Доднесь тяготеет. В 2 томах. Том 2. Колыма | страница 82
А через год-два, где-то в 1947 или 1948 году (точно не помню), пришло второе известие о папе. Уже через много лет я узнала, что это было первое и единственное личное послание отца с Колымы с извещением о втором, десятилетнем сроке и требованием (именно требованием, а не просьбой), чтобы мама официально от него отказалась и жила спокойно. Надежды выйти оттуда живым у него не было. Даже посылку, которую мама, не взирая на его распоряжение, отправила, он вернул обратно. Такой уж он был человек. Решал раз и навсегда, как отрезал. И никогда своих решений не пересматривал! И больше никогда, ни одного слова об отце я не слыхала от мамы до самого 1956 года. Не отказалась, сохранила все его документы, вплоть до диссертации (все это возила с собой в эвакуацию и обратно) и молчала. И я не спрашивала. Став постарше и помня, что отец, кажется, жив, я строила совершенно фантастические планы его розыска, но ни с кем и никогда этими планами не делилась. Лишь один раз, окончив школу и подавая документы в институт, я спросила у мамы, что написать об отце.
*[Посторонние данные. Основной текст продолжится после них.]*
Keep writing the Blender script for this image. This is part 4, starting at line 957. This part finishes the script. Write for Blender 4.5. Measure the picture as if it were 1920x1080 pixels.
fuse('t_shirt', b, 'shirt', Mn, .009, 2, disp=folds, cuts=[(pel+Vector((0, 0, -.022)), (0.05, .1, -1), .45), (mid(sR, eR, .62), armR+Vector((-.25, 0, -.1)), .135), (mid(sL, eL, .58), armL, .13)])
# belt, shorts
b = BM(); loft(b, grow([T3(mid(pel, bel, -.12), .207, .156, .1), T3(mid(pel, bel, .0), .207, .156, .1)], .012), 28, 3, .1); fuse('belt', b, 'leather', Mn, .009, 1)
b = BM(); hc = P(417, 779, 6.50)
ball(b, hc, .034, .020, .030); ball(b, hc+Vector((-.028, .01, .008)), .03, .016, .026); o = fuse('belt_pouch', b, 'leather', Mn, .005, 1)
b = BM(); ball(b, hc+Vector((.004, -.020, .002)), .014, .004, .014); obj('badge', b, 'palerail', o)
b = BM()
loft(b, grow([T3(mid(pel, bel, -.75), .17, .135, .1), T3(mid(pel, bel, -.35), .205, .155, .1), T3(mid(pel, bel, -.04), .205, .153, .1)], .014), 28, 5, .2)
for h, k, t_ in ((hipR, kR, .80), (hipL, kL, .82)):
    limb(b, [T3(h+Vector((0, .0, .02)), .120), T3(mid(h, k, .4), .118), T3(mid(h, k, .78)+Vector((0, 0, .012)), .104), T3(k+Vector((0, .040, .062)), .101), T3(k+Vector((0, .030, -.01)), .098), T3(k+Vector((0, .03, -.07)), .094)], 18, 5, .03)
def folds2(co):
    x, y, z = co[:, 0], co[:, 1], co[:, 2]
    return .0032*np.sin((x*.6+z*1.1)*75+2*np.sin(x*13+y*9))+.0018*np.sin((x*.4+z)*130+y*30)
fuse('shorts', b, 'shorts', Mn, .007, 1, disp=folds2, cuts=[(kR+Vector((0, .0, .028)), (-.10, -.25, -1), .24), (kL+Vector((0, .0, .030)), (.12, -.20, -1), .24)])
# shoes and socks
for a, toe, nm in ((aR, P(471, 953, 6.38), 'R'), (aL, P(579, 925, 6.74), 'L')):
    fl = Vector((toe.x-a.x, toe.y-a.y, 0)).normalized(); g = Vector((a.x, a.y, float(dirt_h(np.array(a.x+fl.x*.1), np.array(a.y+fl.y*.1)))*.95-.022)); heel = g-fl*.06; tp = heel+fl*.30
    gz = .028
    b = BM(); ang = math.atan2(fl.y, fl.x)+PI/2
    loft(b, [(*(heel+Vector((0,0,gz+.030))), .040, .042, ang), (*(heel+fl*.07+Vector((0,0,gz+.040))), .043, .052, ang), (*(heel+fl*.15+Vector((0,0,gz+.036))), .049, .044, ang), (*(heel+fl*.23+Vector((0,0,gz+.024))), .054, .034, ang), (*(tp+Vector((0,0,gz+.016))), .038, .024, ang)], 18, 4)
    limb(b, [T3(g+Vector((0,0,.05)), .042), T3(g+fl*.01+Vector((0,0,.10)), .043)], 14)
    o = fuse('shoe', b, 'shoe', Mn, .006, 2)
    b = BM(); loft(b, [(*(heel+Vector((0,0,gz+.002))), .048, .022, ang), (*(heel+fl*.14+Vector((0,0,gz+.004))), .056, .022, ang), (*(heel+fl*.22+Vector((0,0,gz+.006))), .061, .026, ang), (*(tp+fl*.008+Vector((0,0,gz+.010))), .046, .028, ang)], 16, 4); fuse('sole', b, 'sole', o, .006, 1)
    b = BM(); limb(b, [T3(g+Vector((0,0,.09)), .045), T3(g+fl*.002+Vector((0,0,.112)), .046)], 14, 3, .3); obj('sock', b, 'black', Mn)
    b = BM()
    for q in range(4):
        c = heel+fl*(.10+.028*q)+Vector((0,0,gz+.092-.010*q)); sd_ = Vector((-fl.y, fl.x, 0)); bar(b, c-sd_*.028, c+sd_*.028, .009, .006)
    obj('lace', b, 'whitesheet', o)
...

Она подумала и сказала: «Пиши — погиб на фронте». И все.
Когда начались процессы по реабилитации, маму вызвали в Военную прокуратуру, сообщили, что он жив, его дело пересматривается, и дали его адрес. Так мы узнали друг о друге. Мне было девятнадцать лет, когда папа впервые приехал к нам и сразу же стал для меня самым умным, самым интересным, самым главным человеком в жизни. Эрудирован он был необычайно, очень много знал и умел. Был прекрасным рассказчиком и великим спорщиком.
К сожалению, почти двадцатилетняя отцовская каторга родителей не сблизила, а отдалила. Папа жил в Ухте, мы в Харькове и ежегодно ездили в гости друг к другу — то он к нам, то я к нему.
Обо всем, что с ним произошло после ареста в феврале 1938 года, я узнала уже от него. Судил его Военный трибунал, получил он восемь лет, статья 58, и в сентябре он уже был на Колыме. На общих работах провел более десяти лет. В июле 1946 года получил второй срок — десять лет. Итого — восемнадцать лет.
Почти документально его пребывание на Колыме описал Варлам Тихонович Шаламов в рассказах «Иван Федорович» и «Житие инженера Кипреева». С Варламом Тихоновичем папа провел на «одних нарах» в Центральной лагерной больнице почти два года. Он на самом деле «изобрел» заново электрическую лампочку, организовал и пустил электроламповое производство — в тех условиях вещь почти немыслимая. И на самом деле швырнул коробку с американским костюмом, сказав: «Я чужие обноски не ношу!» За что и получил добавочные десять лет. Шаламов писал в своих воспоминаниях, что Г. Г. Демидов — один из самых умных и достойных людей, встреченных им на Колыме.